O que dizem os envolvidos
A Ponte procurou o grupo GPA, empresa dona do supermercado Extra, questionando a atuação dos funcionários e cobrando uma posição sobre o caso. Em nota, o GPA disse repudiar “quaisquer atitudes discriminatórias e tem o respeito e a inclusão como valores e compromissos inegociáveis, em alinhamento com o Código de Ética e Política de Diversidade, Inclusão e Direitos Humanos, disseminados a todos os colaboradores”.
“Sobre o episódio relatado, está em contato com familiares do cliente para o apoio, transparência e esclarecimentos que forem necessários, bem como para que possam ser tomadas as decisões cabíveis”, completou o texto.

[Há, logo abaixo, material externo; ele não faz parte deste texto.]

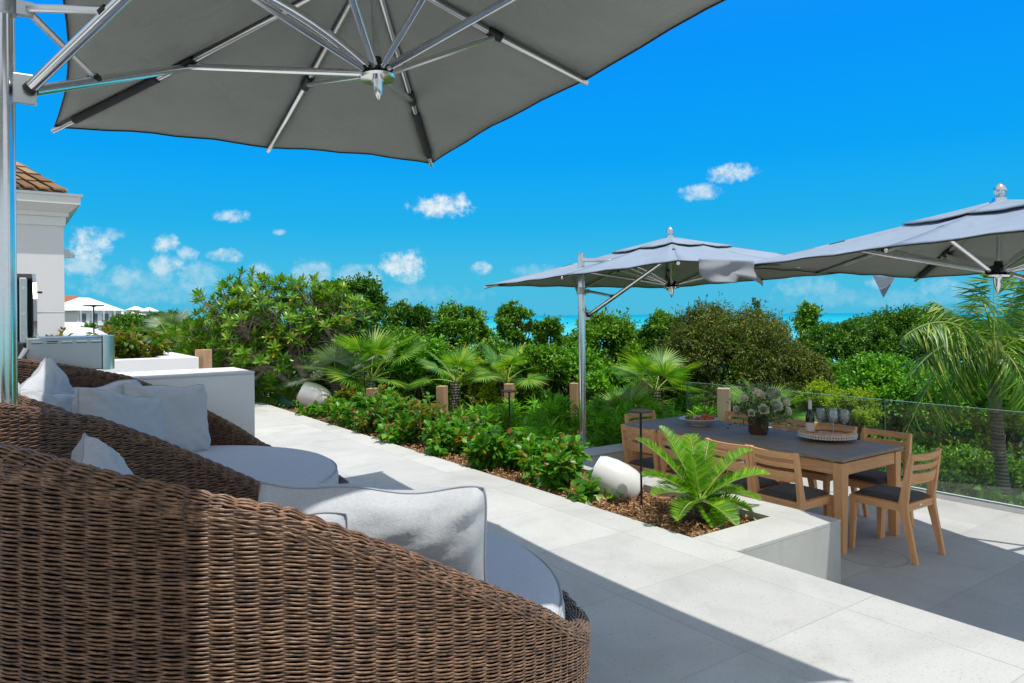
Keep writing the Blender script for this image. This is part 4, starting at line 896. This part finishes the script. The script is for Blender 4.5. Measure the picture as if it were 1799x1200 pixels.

A Secretaria da Segurança Pública (SSP-SP) também foi acionada com questionamento sobre a posição adotada pela Polícia Militar e Civil em Peruíbe, que dificultou o registro da ocorrência. Em nota, a SSP informou que a conduta dos PMs citados não condiz com as diretrizes e protocolos da instituição. A pasta informou ainda que foram determinadas diligências para apurar o caso pelo 1º DP de Peruíbe.
Veja nota na íntegra
A SSP esclarece que a conduta dos policiais militares na ocorrência citada não condiz com as diretrizes e protocolos das instituições, portanto eles serão prontamente reorientados. As equipes policiais são constantemente treinadas para prestar o atendimento necessário às vítimas, como previsto na legislação vigente, em qualquer ocorrência de crime ou de denúncias.
O caso registrado é investigado pela Polícia Civil como preconceito de raça ou de cor pelo 1° DP de Peruíbe, área dos fatos. A autoridade policial determinou diligências visando ao total esclarecimento da ocorrência. Vale ressaltar que as Corregedorias das Instituições estão à disposição para formalizar e apurar toda e qualquer denúncia contra seus agentes.